Sunday, February 6, 2011

Ohio death penalty is under attack

Youngstown Vindicator
Sunday, February 6, 2011

Ohio Supreme Court Justice Paul Pfeifer wants Gov. John Kasich and the Ohio Legislature to end capital punishment. As a state senator in 1981, Justice Pfeifer helped draft Ohio’s death penalty statute.

Justice Pfeifer recently wrote in the Cleveland Plain Dealer, “We set out to enact a law that would give prosecutors the capability to seek capital punishment for the absolute worst offenders.” Justice Pfeifer went on to write, “The law was meant to be employed only when a certain set of aggravating circumstances warranted execution. But over the years, the death penalty has come to be applied more pervasively than we ever intended.”

Review of verdicts

After years of reviewing death penalty verdicts rendered through a statute he helped write, Justice Pfeifer wrote, “I have come to the conclusion that we are not well served by our ongoing attachment to capital punishment.”

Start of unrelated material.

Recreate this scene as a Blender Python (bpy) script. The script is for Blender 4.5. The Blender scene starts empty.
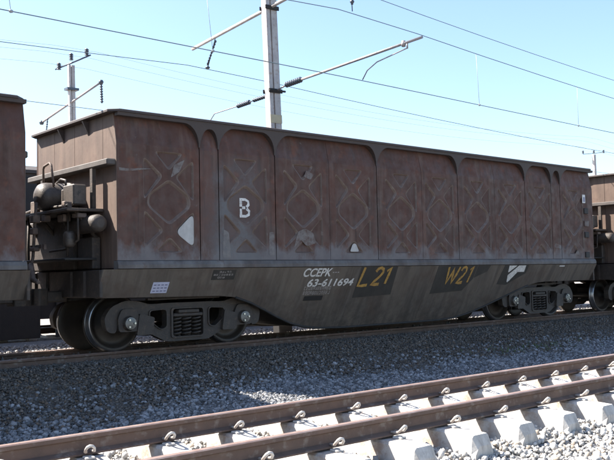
import bpy, math, random
import numpy as np
from mathutils import Vector, Matrix
from mathutils.geometry import tessellate_polygon
R = math.radians
random.seed(7); rng = np.random.default_rng(7)
C = bpy.context.scene.collection
SC = bpy.context.scene

# ------------------------------------------------------------------ camera, sky, sun, exposure
cam = bpy.data.cameras.new('camera'); co = bpy.data.objects.new('camera', cam); C.objects.link(co)
yaw, pitch, roll = R(40.978), R(3.182), R(-1.208)
fw = Vector((math.sin(yaw)*math.cos(pitch), math.cos(yaw)*math.cos(pitch), math.sin(pitch)))
rt = Vector((math.cos(yaw), -math.sin(yaw), 0)); up = rt.cross(fw)
r2 = rt*math.cos(roll)+up*math.sin(roll); u2 = -rt*math.sin(roll)+up*math.cos(roll)
co.matrix_world = Matrix(((r2.x,u2.x,-fw.x,0),(r2.y,u2.y,-fw.y,0),(r2.z,u2.z,-fw.z,1.124),(0,0,0,1)))
cam.sensor_width = 36; cam.lens = 835.74/614*36; cam.clip_end = 3000; cam.clip_start = .05
SC.camera = co

SUN = Vector((-.58, .69, 1.0)).normalized()            # direction towards the sun
elev = math.asin(SUN.z); azim = math.atan2(SUN.x, SUN.y)
w = bpy.data.worlds.new('World'); SC.world = w; w.use_nodes = True
nt = w.node_tree; bg = nt.nodes['Background']
sky = nt.nodes.new('ShaderNodeTexSky'); sky.sky_type = 'NISHITA'; sky.sun_disc = False
sky.sun_elevation = elev; sky.sun_rotation = azim
sky.air_density = 1.0; sky.dust_density = 1.1; sky.ozone_density = 2.2
nt.links.new(sky.outputs[0], bg.inputs[0]); bg.inputs[1].default_value = .080
sl = bpy.data.lights.new('sun', 'SUN'); so = bpy.data.objects.new('sun', sl); C.objects.link(so)
sl.energy = 5.0; sl.angle = R(.53); sl.color = (1, .94, .86)
so.rotation_euler = SUN.to_track_quat('Z', 'Y').to_euler(); so.location = (-10, 30, 30)
SC.view_settings.view_transform = 'Standard'; SC.view_settings.look = 'None'
SC.view_settings.exposure = 1.96; SC.view_settings.gamma = 1

# ------------------------------------------------------------------ materials
def newmat(name):
    m = bpy.data.materials.new(name); m.use_nodes = True
    n = m.node_tree.nodes; b = n['Principled BSDF']
    return m, m.node_tree, n, b
def node(nt, t, **kw):
    x = nt.nodes.new(t)
    for k, v in kw.items(): setattr(x, k, v)
    return x
def noise(nt, vec, scale, detail=5, rough=.6, mapping=None):
    if mapping:
        mp = node(nt, 'ShaderNodeMapping'); mp.inputs['Scale'].default_value = mapping
        nt.links.new(vec, mp.inputs[0]); vec = mp.outputs[0]
    t = node(nt, 'ShaderNodeTexNoise'); t.inputs['Scale'].default_value = scale
    t.inputs['Detail'].default_value = detail; t.inputs['Roughness'].default_value = rough
    nt.links.new(vec, t.inputs['Vector']); return t.outputs['Fac']
def rng_map(nt, val, a, b, c=0., d=1.):
    t = node(nt, 'ShaderNodeMapRange'); t.clamp = True
    for i, v in zip((1, 2, 3, 4), (a, b, c, d)): t.inputs[i].default_value = v
    nt.links.new(val, t.inputs[0]); return t.outputs[0]
def mixc(nt, fac, a, b, blend='MIX'):
    t = node(nt, 'ShaderNodeMix', data_type='RGBA', blend_type=blend)
    if isinstance(fac, float): t.inputs[0].default_value = fac
    else: nt.links.new(fac, t.inputs[0])
    for i, v in ((6, a), (7, b)):
        if isinstance(v, tuple): t.inputs[i].default_value = (*v, 1)
        else: nt.links.new(v, t.inputs[i])
    return t.outputs[2]
def math_(nt, op, a, b):
    t = node(nt, 'ShaderNodeMath', operation=op)
    for i, v in enumerate((a, b)):
        if isinstance(v, (int, float)): t.inputs[i].default_value = v
        else: nt.links.new(v, t.inputs[i])
    return t.outputs[0]
def bump(nt, b, h, strength, dist=.01):
    t = node(nt, 'ShaderNodeBump'); t.inputs['Strength'].default_value = strength; t.inputs['Distance'].default_value = dist
    nt.links.new(h, t.inputs['Height']); nt.links.new(t.outputs[0], b.inputs['Normal'])
def M(name, c1, c2, scale=4, rough=.8, metal=0., bmp=.3, streak=0., c3=None, coords='Object'):
    m, nt, n, b = newmat(name)
    vec = node(nt, 'ShaderNodeTexCoord').outputs[coords]
    f = rng_map(nt, noise(nt, vec, scale), .35, .65)
    col = mixc(nt, f, c1, c2)
    if c3: col = mixc(nt, rng_map(nt, noise(nt, vec, scale*2.7, 6), .55, .68), col, c3)
    if streak:
        s = rng_map(nt, noise(nt, vec, 5, 4, .6, (1, 1, .12)), .3, .7, 1-streak, 1+streak*.5)
        cc = node(nt, 'ShaderNodeCombineColor')
        for i in range(3): nt.links.new(s, cc.inputs[i])
        col = mixc(nt, 1., col, cc.outputs[0], 'MULTIPLY')
    nt.links.new(col, b.inputs['Base Color'])
    b.inputs['Roughness'].default_value = rough; b.inputs['Metallic'].default_value = metal
    if bmp: bump(nt, b, noise(nt, vec, scale*9, 5), bmp)
    return m

def body_material(name, wear=1., tint=None, scuff=None):
    m, nt, n, b = newmat(name)
    vec = node(nt, 'ShaderNodeTexCoord').outputs['Object']
    sep = node(nt, 'ShaderNodeSeparateXYZ'); nt.links.new(vec, sep.inputs[0])
    X, Z = sep.outputs[0], sep.outputs[2]
    col = mixc(nt, rng_map(nt, noise(nt, vec, .9, 5), .38, .62), (.058, .033, .027), (.078, .040, .031))
    col = mixc(nt, rng_map(nt, noise(nt, vec, 2.3, 7, .7), .50, .72), col, (.060, .046, .042))
    # vertical run marks
    st = noise(nt, vec, 7, 5, .65, (1, 1, .09))
    col = mixc(nt, rng_map(nt, st, .50, .68, 0, .75), col, (.036, .026, .023))
    col = mixc(nt, rng_map(nt, noise(nt, vec, 4.1, 5, .6, (1.2, 1, .10)), .55, .72, 0, .6), col, (.118, .098, .090))
    # orange rust blooms
    col = mixc(nt, rng_map(nt, noise(nt, vec, 3.4, 8, .7), .56, .70, 0, .75), col, (.118, .048, .026))
    col = mixc(nt, 1., col, (1.06, .79, .62), 'MULTIPLY')
    # worn grey paint along the foot of the panels
    foot = rng_map(nt, Z, 1.42, 1.86, 1., 0.)
    nz = rng_map(nt, noise(nt, vec, 3.2, 6, .65, (1, 1, .55)), .34, .66)
    fm = math_(nt, 'MULTIPLY', rng_map(nt, math_(nt, 'ADD', foot, math_(nt, 'MULTIPLY', math_(nt, 'SUBTRACT', nz, .5), .9)), .35, .95), .72*wear)
    col = mixc(nt, fm, col, (.135, .131, .136))
    # a rubbed panel, greyer than its neighbours
    d = math_(nt, 'ABSOLUTE', math_(nt, 'SUBTRACT', X, -4.42), 0)
    pm = math_(nt, 'MULTIPLY', rng_map(nt, d, .25, .75, 1., 0.), rng_map(nt, Z, 2.75, 3.2, 1., 0.))
    pm = math_(nt, 'MULTIPLY', pm, rng_map(nt, noise(nt, vec, 3.0, 6, .7), .36, .60, 0., .9*wear))
    col = mixc(nt, pm, col, (.112, .110, .112))
    # fine scuffs
    col = mixc(nt, rng_map(nt, noise(nt, vec, 9, 9, .8), .61, .70, 0, .7), col, (.150, .125, .115))
    if scuff: col = mixc(nt, rng_map(nt, noise(nt, vec, 9, 8, .75), .40, .58, .12, .85), col, scuff)
    if tint: col = mixc(nt, .38, col, tint)
    nt.links.new(col, b.inputs['Base Color'])
    b.inputs['Roughness'].default_value = .62
    nt.links.new(rng_map(nt, noise(nt, vec, 6, 5), .3, .7, .5, .85), b.inputs['Roughness'])
    h = math_(nt, 'ADD', noise(nt, vec, 1.6, 3), math_(nt, 'MULTIPLY', noise(nt, vec, 30, 5), .12))
    bump(nt, b, h, .35, .03)
    return m

def sill_material():
    m, nt, n, b = newmat('grimy_sill_paint')
    vec = node(nt, 'ShaderNodeTexCoord').outputs['Object']
    sep = node(nt, 'ShaderNodeSeparateXYZ'); nt.links.new(vec, sep.inputs[0])
    col = mixc(nt, rng_map(nt, noise(nt, vec, 1.1, 6), .35, .65), (.120, .096, .075), (.104, .086, .070))
    col = mixc(nt, rng_map(nt, noise(nt, vec, 5.5, 6, .65, (1, .2, .10)), .42, .66, 0, .65), col, (.036, .030, .026))
    col = mixc(nt, rng_map(nt, noise(nt, vec, 8.5, 6, .65, (1, .2, .07)), .52, .72, 0, .5), col, (.165, .142, .122))
    col = mixc(nt, rng_map(nt, noise(nt, vec, 1.7, 7, .7), .50, .64, 0, .7), col, (.072, .050, .038))
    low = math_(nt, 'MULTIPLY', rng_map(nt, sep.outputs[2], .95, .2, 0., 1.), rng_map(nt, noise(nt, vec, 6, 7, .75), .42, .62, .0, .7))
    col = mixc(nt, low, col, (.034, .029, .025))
    col = mixc(nt, rng_map(nt, noise(nt, vec, 14, 9, .8), .62, .72, 0, .6), col, (.15, .135, .118))
    nt.links.new(col, b.inputs['Base Color']); b.inputs['Roughness'].default_value = .72
    h = math_(nt, 'ADD', noise(nt, vec, 1.3, 3), math_(nt, 'MULTIPLY', noise(nt, vec, 26, 5), .12))
    bump(nt, b, h, .35, .03)
    return m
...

Justice Pfeifer’s position is reminiscent of U.S. Supreme Court Justices Harry Blackmun and John Paul Stevens. Justice Blackmun wrote before his retirement in 1994, renouncing his career-long acceptance of capital punishment, “The death-penalty experiment has failed. I no longer shall tinker with the machinery of death.”

Justice Stevens was one of the co-authors of Gregg v. Georgia, the U.S. Supreme Court’s 1976 decision that reinstated the death penalty. However, in 2008, Justice Stevens wrote, “The imposition of the death penalty represents the pointless and needless extinction of life with only marginal contributions to any discernible social or public purposes. A penalty with such negligible returns to the state (is) patently excessive and cruel and unusual punishment violative of the Eighth Amendment.”

Justice Pfeifer’s about-face comes at a time when Ohio is literally setting the standard for capital punishment nationwide. First, Ohio took the bold step of changing its execution protocol. All 35 states with capital punishment used a three drug protocol. In 2008, after a contentious debate, the U.S. Supreme Court found that the three-drug protocol did not violate the Eighth Amendment ban against cruel and unusual punishment.

A year later, Ohio moved to a single drug protocol. Ohio began using a single lethal dose of sodium thiopental for executions. Washington has since adopted the protocol and other states are considering the single-drug method as well.

Large numbers

Last year, Ohio carried out more executions than any other state, with the exception of Texas. The eight executions in 2010 were the most in any year since Ohio reinstated the death penalty in 1999. Ohio has executed 41 prisoners since that time, with 157 still on death row.

Last month, the Ohio Department of Rehabilitation and Corrections announced that the state will substitute pentobarbital for sodium thiopental in its execution protocol. Sodium thiopental’s only U.S. manufacturer will stop producing the drug.

Some states have postponed executions due to the shortage. Not Ohio. The state looked to Oklahoma which has carried out two executions with pentobarbital. The difference is that Oklahoma used the drug as part of a three drug protocol, Ohio will use a single lethal dose of pentobarbital to carry out executions beginning in April.

Justice Pfeifer premises his new opposition to capital punishment on the idea that life without parole is a suitable alternative sentence. In 2005, the Ohio legislature authorized prosecutors to seek the penalty of life without the possibility of parole as an alternative to the death penalty.

Justice Pfeifer argued as a result of the new law, “We have seen the number of death sentences drop precipitously. Prosecutors and jurors have told us—by their actions—that life without the possibility of parole is a more desirable outcome to a murder trial than a death sentence.”

During Justice Pfeifer’s swearing-in last month, he urged Gov. Kasich to commute all death row sentences to life without parole. There is little chance of that happening. Gov. Kasich has made clear his support for the death penalty.

It is worth noting that repeal doesn’t always mean forever; sometimes it doesn’t even mean a few years. Two states that recently repealed the death penalty, New Mexico and New Jersey, are considering reinstating it.

The death penalty is a politically charged issue. Left to the design of elected policymakers, capital punishment is more a campaign prop than a meaningful tool of the criminal justice system.